Chick (Abbott) and Wilbur (Costello), playing two delivery-men accidentally involved in Dracula's plot, are the sort of characters who would normally provide a little bit of comic relief in a serious horror film. Here, their vaudeville routines-- principally, "straight man takes advantage of comic foil"-- are given new meaning.  Comic foil Wilbur, whose intellect tells him that monsters are "silly stuff," keeps seeing monsters while his blase pal Chick witnesses nothing. In this film their relationship metamorphoses into something more like scolding parent and naughty child, except that here, the audience knows that the "child" is right when he howls about seeing the living dead dogging his steps.  Small wonder that Wilbur's last words in the film are those of juvenile vindication: "And another thing Mr. Chick Young! The next time I tell you that I saw something when I saw it, you believe me that I saw it!"

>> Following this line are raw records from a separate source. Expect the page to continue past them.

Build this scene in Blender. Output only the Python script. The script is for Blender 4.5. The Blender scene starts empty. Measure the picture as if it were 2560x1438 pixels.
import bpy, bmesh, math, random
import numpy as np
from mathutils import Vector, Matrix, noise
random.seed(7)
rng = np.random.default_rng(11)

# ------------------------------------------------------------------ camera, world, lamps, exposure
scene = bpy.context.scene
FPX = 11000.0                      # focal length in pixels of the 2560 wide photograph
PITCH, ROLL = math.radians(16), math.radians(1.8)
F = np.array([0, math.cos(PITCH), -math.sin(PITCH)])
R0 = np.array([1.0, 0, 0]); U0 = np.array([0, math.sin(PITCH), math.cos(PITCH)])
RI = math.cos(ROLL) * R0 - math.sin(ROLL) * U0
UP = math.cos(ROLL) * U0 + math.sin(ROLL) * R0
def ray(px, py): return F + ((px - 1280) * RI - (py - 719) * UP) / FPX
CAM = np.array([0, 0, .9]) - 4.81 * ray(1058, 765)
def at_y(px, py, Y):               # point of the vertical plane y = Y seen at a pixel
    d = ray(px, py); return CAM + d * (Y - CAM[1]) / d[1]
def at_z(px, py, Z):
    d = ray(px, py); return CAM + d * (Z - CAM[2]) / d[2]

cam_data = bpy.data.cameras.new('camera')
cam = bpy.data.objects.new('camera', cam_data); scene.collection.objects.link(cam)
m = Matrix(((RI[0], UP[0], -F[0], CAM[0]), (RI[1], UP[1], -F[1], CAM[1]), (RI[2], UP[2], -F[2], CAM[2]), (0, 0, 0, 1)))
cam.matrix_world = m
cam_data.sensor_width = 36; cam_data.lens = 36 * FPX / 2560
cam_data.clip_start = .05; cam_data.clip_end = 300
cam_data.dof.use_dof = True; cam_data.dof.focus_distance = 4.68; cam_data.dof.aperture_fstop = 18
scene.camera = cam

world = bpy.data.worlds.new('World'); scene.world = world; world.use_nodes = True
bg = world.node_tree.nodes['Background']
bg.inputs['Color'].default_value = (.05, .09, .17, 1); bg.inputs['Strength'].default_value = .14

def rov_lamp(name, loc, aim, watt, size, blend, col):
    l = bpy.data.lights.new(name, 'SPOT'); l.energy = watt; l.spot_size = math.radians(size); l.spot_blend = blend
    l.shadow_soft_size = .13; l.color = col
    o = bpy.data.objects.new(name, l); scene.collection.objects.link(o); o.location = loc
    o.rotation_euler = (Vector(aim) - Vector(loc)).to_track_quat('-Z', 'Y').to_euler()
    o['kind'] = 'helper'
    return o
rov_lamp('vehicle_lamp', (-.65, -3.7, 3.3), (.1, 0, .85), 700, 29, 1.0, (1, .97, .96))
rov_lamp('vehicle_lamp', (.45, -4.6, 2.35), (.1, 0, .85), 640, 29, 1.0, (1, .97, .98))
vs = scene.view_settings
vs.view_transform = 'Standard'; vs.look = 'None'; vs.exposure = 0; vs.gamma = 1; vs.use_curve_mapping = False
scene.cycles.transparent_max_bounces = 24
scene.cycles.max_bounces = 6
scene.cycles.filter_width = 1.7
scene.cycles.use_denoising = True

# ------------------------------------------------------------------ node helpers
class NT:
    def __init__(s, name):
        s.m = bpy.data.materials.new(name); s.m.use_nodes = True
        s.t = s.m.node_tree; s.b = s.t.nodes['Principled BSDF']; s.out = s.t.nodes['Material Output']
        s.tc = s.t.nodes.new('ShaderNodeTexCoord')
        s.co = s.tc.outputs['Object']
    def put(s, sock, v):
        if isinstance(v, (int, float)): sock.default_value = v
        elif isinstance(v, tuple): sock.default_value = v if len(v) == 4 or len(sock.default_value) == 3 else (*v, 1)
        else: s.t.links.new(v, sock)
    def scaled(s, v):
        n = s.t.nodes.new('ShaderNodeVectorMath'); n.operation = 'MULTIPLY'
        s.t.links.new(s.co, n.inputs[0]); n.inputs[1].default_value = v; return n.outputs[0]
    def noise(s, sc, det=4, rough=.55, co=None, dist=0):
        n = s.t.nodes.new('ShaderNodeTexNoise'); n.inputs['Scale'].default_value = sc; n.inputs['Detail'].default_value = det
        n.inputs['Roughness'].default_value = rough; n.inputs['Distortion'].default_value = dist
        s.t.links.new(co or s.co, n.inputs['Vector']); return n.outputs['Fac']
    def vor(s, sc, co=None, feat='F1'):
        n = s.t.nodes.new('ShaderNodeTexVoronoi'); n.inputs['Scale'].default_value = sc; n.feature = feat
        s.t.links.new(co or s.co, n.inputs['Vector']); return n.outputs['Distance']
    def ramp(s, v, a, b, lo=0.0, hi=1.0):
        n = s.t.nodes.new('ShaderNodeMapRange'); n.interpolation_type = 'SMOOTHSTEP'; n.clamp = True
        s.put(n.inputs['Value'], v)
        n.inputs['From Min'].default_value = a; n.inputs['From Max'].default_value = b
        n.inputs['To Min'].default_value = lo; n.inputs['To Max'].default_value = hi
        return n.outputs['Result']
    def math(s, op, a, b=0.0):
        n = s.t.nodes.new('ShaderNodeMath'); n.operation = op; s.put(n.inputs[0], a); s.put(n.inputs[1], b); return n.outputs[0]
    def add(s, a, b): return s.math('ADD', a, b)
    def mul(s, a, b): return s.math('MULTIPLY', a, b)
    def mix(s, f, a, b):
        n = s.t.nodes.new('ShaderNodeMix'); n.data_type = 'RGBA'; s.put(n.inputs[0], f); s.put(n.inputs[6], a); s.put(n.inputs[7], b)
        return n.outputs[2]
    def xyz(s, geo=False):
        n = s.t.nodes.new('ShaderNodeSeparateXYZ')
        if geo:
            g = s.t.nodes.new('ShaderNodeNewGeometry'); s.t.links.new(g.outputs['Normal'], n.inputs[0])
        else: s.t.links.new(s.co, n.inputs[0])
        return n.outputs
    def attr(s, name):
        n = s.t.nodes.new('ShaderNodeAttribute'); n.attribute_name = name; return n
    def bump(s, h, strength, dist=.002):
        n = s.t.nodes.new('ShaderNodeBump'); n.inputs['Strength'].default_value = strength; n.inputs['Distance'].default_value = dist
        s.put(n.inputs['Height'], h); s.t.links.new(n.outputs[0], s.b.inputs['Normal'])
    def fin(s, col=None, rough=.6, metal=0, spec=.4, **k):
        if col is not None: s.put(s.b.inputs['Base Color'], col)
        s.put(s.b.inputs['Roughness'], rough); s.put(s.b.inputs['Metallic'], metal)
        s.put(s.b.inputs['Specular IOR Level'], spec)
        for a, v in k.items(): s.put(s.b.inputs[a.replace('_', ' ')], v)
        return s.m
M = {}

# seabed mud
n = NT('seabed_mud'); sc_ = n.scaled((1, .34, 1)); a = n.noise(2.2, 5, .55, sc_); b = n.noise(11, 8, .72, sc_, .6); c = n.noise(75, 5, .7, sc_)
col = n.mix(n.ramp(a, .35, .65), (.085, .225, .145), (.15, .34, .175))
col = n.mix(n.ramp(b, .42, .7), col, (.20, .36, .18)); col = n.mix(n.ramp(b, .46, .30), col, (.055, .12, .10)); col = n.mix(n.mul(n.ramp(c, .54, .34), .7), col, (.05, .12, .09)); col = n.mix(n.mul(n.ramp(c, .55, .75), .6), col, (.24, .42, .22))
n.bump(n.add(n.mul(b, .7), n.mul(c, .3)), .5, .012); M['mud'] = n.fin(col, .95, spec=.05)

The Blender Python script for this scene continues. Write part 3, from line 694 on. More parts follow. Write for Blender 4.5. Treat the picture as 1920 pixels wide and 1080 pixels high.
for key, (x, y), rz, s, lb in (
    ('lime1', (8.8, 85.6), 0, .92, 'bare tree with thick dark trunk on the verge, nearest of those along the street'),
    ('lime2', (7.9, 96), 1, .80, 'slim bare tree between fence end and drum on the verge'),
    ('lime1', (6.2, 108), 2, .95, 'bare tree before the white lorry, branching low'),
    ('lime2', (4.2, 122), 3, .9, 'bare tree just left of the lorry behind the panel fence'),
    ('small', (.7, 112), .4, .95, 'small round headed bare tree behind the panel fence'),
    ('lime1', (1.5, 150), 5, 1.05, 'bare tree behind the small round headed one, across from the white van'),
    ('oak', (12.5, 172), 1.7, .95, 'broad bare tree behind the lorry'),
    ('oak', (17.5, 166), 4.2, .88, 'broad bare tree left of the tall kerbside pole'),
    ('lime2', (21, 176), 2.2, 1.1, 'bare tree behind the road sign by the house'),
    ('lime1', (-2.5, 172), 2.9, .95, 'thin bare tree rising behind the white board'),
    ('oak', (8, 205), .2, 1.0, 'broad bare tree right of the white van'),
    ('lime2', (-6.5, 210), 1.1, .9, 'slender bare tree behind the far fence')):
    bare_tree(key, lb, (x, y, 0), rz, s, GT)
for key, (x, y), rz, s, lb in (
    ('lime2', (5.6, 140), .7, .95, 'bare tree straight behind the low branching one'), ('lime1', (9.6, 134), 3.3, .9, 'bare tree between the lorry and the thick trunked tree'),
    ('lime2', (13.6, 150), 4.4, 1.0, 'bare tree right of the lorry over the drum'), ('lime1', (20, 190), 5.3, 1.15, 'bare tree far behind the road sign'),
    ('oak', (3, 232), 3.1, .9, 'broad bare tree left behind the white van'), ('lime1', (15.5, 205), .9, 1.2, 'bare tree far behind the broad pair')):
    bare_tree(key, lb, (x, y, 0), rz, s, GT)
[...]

I said that it was amazing that A&CMF works so well as a horror-comedy compared to its genre-kindred. But it's also the most tightly-written of all the Abbott and Costello films, with hardly a wasted word or plot-development to be found. In this it's also superior to the previous two films in the "monster mash" series, both of which suffer from unraveling plot-threads. A particular standout is the gag in which Wilbur momentarily tricks the Monster by pulling Dracula's cape over the lower half of his face, only to blow the illusion a moment later by rejoicing in his own cleverness. But this gag would not have worked so well, if there had not been a chilling scene in which Dracula is seen mesmerizing Chick and Wilbur by placing his cloak over his lower face, presumably to emphasize the effect of his vampiric gaze. In fact, when I screened the film for my nephew and three of my nieces, this scene prompted one of them to say, "Are you sure this is a comedy?"

This balance between the horrific and the humorous is the reason why A&CMF has remained a perennial of its kind. It's also a pleasant sign-off for the Big Three, who aren't diminished by the comic shenanigans. It may be that someone at Universal realized that the monsters who'd helped make the studio's fortunes had become too familiar to conjure terror the way they had for earlier audiences. Many "straight horrors" of the forties had begun to "play to the kids," and so in this atmosphere the best possible send-off for the Big Three was to allow them to hold their own against the proponents of light farce-- giving each of them a suitably horrible finish, rather than allowing them to simply fade into obscurity.